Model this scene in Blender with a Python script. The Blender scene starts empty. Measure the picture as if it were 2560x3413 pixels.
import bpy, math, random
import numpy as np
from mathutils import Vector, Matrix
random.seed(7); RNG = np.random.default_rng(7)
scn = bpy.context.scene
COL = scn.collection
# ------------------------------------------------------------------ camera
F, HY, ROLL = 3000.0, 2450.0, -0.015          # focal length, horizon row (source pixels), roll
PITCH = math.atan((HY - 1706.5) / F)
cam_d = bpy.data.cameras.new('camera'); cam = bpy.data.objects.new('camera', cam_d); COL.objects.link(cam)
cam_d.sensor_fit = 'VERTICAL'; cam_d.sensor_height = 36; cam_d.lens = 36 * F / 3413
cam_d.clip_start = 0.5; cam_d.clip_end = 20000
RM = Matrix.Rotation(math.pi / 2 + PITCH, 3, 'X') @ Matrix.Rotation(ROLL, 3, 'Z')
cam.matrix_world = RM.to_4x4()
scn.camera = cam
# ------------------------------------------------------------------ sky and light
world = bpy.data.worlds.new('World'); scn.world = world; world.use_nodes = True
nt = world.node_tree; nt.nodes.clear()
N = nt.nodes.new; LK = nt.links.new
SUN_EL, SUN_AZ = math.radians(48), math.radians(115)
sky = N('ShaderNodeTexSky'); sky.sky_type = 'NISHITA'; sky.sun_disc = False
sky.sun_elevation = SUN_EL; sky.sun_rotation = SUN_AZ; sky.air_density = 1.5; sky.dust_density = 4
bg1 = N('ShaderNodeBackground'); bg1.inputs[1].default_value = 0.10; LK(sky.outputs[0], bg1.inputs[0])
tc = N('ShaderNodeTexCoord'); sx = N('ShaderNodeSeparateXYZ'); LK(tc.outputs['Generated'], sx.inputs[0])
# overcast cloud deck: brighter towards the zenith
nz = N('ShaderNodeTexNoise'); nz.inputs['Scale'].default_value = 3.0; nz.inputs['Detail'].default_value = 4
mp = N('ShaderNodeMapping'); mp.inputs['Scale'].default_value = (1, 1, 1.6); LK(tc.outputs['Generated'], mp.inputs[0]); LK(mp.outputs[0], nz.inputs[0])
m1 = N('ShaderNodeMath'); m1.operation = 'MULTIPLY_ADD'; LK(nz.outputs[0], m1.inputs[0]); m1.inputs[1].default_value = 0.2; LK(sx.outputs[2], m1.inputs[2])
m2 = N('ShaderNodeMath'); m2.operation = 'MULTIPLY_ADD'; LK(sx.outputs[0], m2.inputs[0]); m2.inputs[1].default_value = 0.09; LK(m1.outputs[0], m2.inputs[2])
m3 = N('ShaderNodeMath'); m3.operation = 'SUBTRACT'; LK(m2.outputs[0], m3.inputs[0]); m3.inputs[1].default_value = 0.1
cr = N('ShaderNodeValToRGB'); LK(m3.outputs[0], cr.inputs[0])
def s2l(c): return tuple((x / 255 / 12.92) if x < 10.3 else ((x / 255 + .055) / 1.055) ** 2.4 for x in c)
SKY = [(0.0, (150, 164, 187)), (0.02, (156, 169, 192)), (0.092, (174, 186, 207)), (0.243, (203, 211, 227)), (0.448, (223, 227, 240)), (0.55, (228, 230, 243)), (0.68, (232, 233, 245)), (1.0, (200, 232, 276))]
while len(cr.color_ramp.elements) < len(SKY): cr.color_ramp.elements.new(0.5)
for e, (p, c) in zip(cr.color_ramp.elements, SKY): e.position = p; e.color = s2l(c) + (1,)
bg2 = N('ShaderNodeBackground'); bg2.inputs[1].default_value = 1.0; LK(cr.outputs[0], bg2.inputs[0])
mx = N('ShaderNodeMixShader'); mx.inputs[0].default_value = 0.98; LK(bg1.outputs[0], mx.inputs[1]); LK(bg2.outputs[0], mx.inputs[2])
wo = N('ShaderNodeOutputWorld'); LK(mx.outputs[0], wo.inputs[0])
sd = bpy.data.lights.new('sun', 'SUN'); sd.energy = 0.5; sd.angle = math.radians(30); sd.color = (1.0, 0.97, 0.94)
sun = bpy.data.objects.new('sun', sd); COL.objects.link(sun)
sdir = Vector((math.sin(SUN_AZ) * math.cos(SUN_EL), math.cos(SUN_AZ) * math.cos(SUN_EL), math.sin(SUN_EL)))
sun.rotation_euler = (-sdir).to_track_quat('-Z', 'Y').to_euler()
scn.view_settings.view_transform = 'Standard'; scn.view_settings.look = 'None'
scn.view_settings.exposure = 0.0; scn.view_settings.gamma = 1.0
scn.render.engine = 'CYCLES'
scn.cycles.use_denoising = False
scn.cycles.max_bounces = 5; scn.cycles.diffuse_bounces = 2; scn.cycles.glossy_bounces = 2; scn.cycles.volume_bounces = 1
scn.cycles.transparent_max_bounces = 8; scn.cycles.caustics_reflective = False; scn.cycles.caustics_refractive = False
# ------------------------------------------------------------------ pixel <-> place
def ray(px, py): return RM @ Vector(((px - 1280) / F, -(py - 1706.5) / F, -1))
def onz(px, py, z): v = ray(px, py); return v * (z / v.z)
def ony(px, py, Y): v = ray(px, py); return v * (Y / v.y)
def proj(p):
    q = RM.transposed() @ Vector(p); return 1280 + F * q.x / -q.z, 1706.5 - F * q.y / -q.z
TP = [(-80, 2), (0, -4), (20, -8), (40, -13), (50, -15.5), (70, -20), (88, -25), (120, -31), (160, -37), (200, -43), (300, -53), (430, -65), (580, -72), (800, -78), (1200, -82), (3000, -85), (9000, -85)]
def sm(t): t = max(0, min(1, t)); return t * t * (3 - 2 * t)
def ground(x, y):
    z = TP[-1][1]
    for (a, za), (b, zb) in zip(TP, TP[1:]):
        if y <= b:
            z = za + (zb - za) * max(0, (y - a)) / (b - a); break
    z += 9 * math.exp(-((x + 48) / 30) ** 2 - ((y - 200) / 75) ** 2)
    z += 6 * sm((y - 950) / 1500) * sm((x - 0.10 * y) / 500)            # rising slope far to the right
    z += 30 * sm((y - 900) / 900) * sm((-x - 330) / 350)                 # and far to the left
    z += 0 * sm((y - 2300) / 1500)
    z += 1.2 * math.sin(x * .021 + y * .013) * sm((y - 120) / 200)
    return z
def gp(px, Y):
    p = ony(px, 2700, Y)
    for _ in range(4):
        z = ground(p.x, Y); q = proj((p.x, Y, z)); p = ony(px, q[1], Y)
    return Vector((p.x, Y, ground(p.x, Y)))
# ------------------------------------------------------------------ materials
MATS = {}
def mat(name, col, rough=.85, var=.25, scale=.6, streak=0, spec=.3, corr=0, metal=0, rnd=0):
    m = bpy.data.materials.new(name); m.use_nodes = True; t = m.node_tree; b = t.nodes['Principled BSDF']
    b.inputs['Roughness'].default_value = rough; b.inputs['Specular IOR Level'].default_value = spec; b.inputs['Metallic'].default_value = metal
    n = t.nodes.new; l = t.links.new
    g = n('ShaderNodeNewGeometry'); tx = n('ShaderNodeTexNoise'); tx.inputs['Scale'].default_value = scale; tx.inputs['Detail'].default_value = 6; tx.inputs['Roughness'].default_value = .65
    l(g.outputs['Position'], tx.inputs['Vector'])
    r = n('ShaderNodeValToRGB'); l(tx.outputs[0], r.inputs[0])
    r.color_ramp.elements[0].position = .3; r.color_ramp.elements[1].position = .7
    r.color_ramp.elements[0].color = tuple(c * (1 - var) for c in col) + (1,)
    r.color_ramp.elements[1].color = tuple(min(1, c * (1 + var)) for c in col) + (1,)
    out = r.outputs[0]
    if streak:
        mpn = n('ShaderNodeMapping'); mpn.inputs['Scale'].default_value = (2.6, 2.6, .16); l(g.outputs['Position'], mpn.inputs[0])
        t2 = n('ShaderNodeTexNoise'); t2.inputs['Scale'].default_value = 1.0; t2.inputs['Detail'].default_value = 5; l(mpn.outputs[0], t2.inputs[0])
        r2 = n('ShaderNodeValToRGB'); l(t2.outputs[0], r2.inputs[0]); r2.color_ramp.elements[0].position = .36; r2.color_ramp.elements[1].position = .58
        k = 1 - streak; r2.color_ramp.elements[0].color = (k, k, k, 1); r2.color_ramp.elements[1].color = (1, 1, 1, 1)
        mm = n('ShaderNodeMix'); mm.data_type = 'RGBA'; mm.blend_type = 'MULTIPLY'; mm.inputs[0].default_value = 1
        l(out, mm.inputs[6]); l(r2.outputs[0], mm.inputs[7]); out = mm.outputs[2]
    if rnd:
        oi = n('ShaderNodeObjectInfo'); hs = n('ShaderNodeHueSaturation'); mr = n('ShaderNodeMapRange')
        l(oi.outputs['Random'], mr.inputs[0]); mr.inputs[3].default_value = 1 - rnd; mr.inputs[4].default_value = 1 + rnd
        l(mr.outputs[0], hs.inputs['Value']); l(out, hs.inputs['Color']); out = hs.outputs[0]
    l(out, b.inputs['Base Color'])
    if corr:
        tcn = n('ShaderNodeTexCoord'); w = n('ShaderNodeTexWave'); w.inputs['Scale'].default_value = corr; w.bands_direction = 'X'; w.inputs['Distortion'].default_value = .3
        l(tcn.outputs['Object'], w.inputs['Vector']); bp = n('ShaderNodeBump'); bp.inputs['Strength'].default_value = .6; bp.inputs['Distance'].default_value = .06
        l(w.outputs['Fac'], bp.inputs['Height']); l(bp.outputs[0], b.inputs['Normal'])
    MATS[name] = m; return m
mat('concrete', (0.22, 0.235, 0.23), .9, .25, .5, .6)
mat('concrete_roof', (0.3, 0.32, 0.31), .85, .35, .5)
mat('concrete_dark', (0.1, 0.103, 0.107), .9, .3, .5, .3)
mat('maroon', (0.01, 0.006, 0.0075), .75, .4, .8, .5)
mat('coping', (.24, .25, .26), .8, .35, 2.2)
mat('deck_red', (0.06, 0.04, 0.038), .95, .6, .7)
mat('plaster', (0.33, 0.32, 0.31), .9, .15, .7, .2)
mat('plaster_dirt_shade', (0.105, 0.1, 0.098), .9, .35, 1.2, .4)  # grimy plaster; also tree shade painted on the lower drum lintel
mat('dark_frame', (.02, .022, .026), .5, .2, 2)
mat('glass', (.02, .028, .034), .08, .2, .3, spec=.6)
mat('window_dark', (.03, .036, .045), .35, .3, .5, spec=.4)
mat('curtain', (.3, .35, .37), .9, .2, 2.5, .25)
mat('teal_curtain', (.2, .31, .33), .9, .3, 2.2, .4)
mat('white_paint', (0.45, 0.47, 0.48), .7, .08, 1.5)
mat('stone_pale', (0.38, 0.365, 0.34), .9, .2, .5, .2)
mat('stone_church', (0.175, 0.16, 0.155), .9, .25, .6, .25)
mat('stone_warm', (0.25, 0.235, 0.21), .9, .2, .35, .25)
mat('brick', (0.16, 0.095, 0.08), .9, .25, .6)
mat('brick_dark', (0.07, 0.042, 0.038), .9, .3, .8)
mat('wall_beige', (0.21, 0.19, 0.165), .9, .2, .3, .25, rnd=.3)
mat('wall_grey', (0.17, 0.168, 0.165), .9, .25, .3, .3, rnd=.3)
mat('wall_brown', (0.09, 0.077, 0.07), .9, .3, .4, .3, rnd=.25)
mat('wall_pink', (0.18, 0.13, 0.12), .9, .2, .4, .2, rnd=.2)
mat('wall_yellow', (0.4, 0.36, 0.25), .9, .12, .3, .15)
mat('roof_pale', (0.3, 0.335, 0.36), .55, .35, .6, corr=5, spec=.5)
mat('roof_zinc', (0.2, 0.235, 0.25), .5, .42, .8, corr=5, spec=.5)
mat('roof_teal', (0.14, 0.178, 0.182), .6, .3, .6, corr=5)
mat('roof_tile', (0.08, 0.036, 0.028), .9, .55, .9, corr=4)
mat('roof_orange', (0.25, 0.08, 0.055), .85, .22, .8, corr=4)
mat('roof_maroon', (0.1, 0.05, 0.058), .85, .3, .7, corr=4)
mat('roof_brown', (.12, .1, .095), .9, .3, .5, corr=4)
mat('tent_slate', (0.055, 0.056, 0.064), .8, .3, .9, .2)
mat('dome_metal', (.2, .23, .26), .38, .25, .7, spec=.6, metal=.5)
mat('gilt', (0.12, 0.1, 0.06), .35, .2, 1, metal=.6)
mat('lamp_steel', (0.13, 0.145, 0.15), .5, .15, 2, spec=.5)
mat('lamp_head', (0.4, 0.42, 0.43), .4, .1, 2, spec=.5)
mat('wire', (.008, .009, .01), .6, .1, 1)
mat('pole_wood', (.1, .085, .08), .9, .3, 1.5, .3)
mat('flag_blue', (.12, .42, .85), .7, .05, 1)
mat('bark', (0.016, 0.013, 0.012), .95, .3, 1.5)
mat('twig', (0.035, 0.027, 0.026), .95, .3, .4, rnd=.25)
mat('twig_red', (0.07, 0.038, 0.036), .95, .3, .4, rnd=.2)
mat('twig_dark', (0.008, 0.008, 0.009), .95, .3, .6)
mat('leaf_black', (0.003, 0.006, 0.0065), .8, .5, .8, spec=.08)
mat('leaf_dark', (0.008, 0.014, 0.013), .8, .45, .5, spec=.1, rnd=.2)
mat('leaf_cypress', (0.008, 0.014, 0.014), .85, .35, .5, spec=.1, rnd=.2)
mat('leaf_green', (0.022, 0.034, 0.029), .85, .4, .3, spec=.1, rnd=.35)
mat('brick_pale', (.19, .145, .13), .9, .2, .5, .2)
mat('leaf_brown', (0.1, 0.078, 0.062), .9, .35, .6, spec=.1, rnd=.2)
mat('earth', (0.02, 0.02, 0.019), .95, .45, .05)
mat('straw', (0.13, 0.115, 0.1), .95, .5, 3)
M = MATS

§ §

Problem statement
Exactly and only the lines from the line that contains "mat('concrete_roof', (0.3, 0.32, 0.31), .85, .35, .5)" through the line that contains "mat('deck_red', (0.06, 0.04, 0.038), .95, .6, .7)" are to be repeated as they stand.

Solution
mat('concrete_roof', (0.3, 0.32, 0.31), .85, .35, .5)
mat('concrete_dark', (0.1, 0.103, 0.107), .9, .3, .5, .3)
mat('maroon', (0.01, 0.006, 0.0075), .75, .4, .8, .5)
mat('coping', (.24, .25, .26), .8, .35, 2.2)
mat('deck_red', (0.06, 0.04, 0.038), .95, .6, .7)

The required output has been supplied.